Sessions Judge, he has been sentenced to undergo imprisonment for

life and to pay a fine of Rs. 1000/- and in default of payment of fine to

further undergo simple imprisonment for three months. The appeal is

also directed against the said order on sentence.

2. During the pendency of the present appeal, the appellant Prem

Kumar had moved an application being Crl.M.A. 119/1999 claiming

that he was a juvenile on the date of the incident i.e., 22.05.1994.

Consequently, the appellant prayed that he be treated as a juvenile and

be dealt with under the Juvenile Justice (Care and Protection of

Children) Act, 2000 (hereinafter referred to as the said Act). While

disposing of the said application, a Division Bench of this Court, by

virtue of its order dated 04.05.2011, directed the Additional Sessions

Judge to conduct an inquiry with regard to the age of the appellant and

also directed that a report be submitted. The report of the learned

Additional Sessions Judge has been received which is dated

01.10.2011. As per the said report/order, the appellant has been found

to be of the age of 17 years 3 months and 17 days on the date of the

incident.

3. There is no contest with regard to this determination by the

learned Additional Sessions Judge. As such, the appellant would have

to be treated as a juvenile within the meaning of Section 2(k) of the

said Act.

4. We find that the appellant had already undergone incarceration

for about 10 years and 10 months when this court had granted him the

benefit of suspension of sentence and had directed his release on bail

by virtue of the order dated 26.05.2005.

5. Keeping in mind the decisions of the Supreme Court in the

cases of Hari Ram v. State of Rajasthan & Anr (2009) 13 SCC 211

and Dharambir v. State (NCT of Delhi) & Anr 2010 (4) SCALE 316,

the consequent benefit under the said Act would have to be given to

the appellant. In view of the provisions of Section 15 and 16 of the

said Act, the appellant could not have been 'detained' for a period

extending beyond three years, whether in a special home or in a place

of safety. Since the appellant has already been in custody for a period

far in excess of the stipulated period of three years, he cannot be kept

under detention of any kind any further.

6. The learned counsel for the appellant states that the appellant is

not interested in challenging his conviction but is only seeking the

benefit with regard to the sentence under the said Act. In view of

Section 20 of the said Act, while we do not disturb the finding of guilt

returned by the learned Additional Sessions Judge, the sentence

awarded by the learned Additional Sessions Judge is to be set aside.
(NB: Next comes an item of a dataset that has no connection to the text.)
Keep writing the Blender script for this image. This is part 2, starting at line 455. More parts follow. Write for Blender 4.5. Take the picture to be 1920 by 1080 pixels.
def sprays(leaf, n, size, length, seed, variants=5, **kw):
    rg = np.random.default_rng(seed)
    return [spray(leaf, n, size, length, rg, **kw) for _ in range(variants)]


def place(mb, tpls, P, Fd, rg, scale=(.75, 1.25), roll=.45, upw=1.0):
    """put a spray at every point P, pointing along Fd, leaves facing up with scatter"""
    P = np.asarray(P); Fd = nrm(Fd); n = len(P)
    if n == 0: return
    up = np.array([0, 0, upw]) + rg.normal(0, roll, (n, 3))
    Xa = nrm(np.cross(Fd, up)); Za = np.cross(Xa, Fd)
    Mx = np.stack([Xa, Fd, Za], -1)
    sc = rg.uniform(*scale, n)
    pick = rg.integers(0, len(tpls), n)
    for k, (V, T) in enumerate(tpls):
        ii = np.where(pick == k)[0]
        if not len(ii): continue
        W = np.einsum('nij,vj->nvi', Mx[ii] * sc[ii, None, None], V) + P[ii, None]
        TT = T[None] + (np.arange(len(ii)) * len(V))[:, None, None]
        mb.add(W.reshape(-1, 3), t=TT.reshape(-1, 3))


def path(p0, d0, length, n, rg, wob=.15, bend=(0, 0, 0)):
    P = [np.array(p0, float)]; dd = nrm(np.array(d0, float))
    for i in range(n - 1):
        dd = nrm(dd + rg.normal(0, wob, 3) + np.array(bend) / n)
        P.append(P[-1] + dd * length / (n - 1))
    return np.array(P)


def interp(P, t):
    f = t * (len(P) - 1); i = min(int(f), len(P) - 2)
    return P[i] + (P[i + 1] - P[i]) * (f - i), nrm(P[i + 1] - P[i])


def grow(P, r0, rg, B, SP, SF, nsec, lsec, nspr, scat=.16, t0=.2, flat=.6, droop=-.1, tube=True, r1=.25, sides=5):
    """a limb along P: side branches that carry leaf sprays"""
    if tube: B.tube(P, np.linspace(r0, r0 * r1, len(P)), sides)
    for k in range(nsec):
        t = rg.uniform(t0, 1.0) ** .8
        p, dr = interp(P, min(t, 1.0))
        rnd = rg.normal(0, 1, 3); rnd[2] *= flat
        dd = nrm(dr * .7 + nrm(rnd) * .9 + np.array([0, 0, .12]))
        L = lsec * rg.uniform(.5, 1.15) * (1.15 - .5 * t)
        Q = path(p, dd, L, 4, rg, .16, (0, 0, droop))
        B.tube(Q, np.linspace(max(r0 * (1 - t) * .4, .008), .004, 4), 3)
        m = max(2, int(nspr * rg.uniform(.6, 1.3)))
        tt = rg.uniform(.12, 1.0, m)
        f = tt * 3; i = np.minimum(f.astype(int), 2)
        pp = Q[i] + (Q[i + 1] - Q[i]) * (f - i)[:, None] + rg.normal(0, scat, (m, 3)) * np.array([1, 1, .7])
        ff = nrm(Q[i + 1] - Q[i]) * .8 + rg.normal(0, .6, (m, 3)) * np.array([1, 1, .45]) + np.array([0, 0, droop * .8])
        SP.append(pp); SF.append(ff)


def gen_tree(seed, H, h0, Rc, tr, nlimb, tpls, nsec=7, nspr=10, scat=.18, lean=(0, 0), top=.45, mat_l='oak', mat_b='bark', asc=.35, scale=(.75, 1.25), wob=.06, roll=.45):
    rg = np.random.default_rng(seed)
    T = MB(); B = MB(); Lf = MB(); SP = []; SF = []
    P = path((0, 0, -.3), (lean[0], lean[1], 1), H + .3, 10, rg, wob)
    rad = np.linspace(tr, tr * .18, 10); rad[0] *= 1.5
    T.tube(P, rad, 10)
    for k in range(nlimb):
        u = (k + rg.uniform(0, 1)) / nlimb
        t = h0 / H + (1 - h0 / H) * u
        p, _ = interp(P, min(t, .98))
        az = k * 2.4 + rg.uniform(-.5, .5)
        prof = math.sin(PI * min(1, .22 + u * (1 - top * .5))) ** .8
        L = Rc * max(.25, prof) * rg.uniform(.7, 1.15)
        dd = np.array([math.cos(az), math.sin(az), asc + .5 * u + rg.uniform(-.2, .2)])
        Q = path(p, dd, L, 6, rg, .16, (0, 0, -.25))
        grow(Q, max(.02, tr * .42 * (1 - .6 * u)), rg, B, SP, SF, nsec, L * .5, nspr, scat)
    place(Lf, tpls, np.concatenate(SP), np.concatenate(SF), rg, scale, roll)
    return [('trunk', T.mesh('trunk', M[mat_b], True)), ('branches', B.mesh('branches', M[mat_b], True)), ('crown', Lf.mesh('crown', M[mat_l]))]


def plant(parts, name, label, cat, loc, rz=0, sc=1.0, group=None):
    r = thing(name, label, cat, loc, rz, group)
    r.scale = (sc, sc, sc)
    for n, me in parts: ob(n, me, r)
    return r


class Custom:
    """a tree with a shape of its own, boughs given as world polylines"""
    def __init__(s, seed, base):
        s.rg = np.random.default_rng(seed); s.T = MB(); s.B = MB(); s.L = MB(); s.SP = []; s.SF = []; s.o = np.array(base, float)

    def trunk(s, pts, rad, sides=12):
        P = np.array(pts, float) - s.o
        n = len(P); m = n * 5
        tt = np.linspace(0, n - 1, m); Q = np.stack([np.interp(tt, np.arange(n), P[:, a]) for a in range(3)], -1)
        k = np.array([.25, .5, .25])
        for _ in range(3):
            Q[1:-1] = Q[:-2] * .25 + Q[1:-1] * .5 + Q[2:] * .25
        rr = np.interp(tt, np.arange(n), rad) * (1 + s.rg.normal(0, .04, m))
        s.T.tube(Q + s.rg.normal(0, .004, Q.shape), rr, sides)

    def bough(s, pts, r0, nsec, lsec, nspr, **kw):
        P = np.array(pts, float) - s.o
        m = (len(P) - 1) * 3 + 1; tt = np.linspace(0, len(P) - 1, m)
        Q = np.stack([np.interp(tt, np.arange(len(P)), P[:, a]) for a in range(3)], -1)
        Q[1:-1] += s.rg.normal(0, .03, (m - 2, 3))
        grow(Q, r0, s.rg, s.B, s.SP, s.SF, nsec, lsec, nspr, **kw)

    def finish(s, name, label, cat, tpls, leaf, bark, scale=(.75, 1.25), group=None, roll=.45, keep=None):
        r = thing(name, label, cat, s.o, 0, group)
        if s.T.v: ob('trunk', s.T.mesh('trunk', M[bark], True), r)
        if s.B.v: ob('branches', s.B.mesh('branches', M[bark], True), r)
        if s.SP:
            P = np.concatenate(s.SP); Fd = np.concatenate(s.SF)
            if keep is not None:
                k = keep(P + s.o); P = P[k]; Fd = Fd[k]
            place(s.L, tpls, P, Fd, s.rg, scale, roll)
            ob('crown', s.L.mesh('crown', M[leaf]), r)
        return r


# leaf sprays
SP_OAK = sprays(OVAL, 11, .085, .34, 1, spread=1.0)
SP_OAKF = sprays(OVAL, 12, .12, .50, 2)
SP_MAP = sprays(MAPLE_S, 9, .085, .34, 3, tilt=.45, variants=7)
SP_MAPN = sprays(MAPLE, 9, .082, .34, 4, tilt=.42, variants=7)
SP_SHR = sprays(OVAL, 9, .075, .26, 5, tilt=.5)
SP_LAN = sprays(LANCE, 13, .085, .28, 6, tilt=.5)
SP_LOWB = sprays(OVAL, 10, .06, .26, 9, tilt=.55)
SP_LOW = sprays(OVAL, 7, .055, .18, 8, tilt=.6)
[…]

The maximum period of detention under the said Act being only three

years, whether in a special home or any place of safety, no further

order under Section 15 or 16 of the said Act can be passed in view of

the fact that the appellant has already been in custody for over 10

years and 10 months.

7. In view of the foregoing, while the conviction of the appellant

under Section 302 IPC is upheld, the sentence passed by the learned

Additional Sessions Judge is set aside. It is obvious that the appellant

will get the benefit of Section 19 of the said Act. The bail bonds are

cancelled and the surety stands discharged.

The appeal stands disposed of accordingly.